The point here isn't 'what' causes your perception shift, but rather that you have one, and what that means going forward. Just as an astronaut is never going to look at earth the same way again even when they return, or an environmentalist struck by the grandeur of nature will never be as impressed by industrial output, the very way people connect the world together has changed in a way that is not 'merely' a choice.
You do not choose to undergo the sublime experience (you can go look at something other people say is sublime and feel nothing), but likewise when you do experience the sublime you do not 'choose' to let it change you- instead, you are the one changed, because that is part of what strikes the reverence / respect / fear. And after that sort of experience, well... you can try to argue with a converted environmentalist that industrialization is good, and they might be swayed by specific arguments that industrialization may be a net positive for society despite it's harm to nature, but the underlying paradigms of how they put the world together has changed.
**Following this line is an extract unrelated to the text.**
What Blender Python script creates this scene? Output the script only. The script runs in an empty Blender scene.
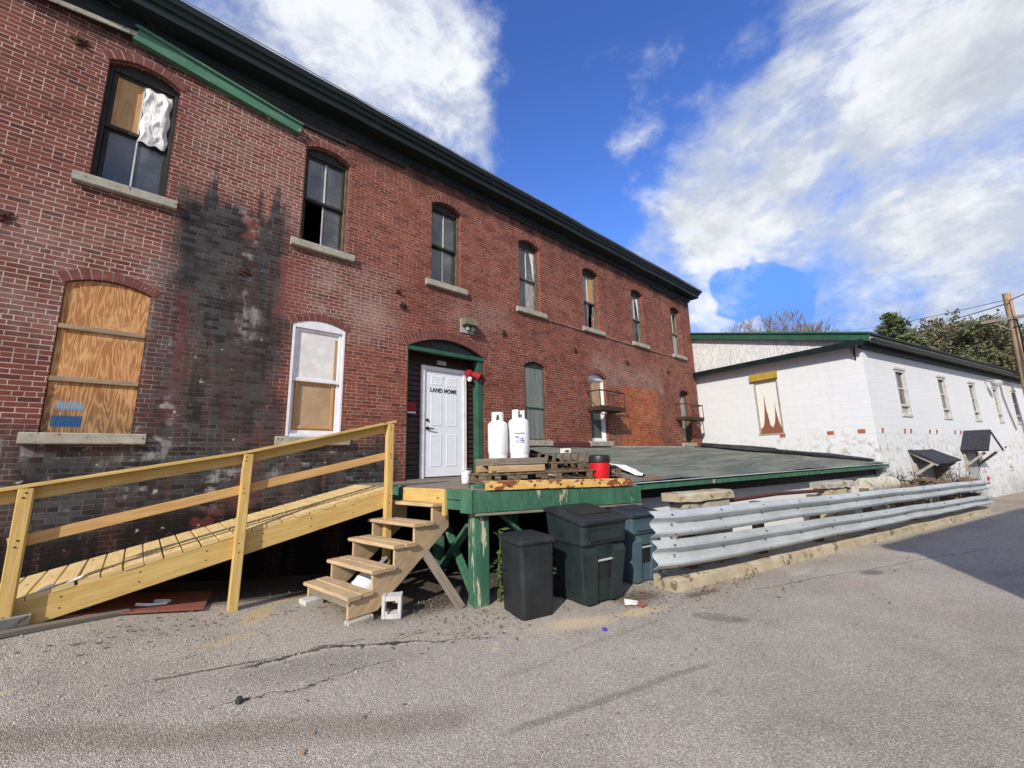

You can't really argue people out of that any more than you can argue them out of their own visual perception.
Religion is a broad set of dynamics and relations, but the sublime religious experience is broad enough / shared enough that people who have experienced it can find enough of each other to validate and further the beliefs, in a similar sense that you and I both know what 'love' is as an experience despite not knowing eachother or eachother's experiences. For those touched by the sublime, something similar exists, and through it the sense of solidarity that the sublime experience, rather than being purely personal, is a shared sense of something else- and that something else is God, with all the fear / wonder / awe / reverence that implies.